Hi, I'm a game artist and I'm in the process of making a large table that has a lot of sculpted detail. I just finished the sculpt in ZBrush and I'm now UVing it. The shells do not have enough texel density if I map them to a 2k map so I was going to just cave and use a 4k instead.
However, I've been watching some videos about making rocks for games and I was wondering if a similar workflow could be more suitable if I want to retain sculpted detail but not use 4k maps/multiple materials, and if it's something that is typical for large prop texturing in the industry.
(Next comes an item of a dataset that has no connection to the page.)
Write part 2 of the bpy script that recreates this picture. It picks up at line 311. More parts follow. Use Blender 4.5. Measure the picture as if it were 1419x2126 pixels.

I was thinking something like this:
1) Map UVs to a 2k texture in UV set 1
2) Make UV set 2 and map the UVs to a tileable texture
3) Export out mesh with UV set 1, bake maps as usual in Substance Painter, set up RGBA masks for various details like edgewear etc, export out the baked normals and RGBA masks
4) Set up a material in UE5 that uses the baked normal map (I think this is called a macro normal?), the masks, and the tileable texture, possibly also a detail normal map
Also, if anybody has any tips for texturing large assets and retaining sculpted detail, I'd be grateful to hear them!
Thanks!
Replies
Tiled textures can have their own per-texture transforms which make them tile across the atlas.
You can align the uv islands in the atlas layout such that wood grain goes lengthwise for legs, etc.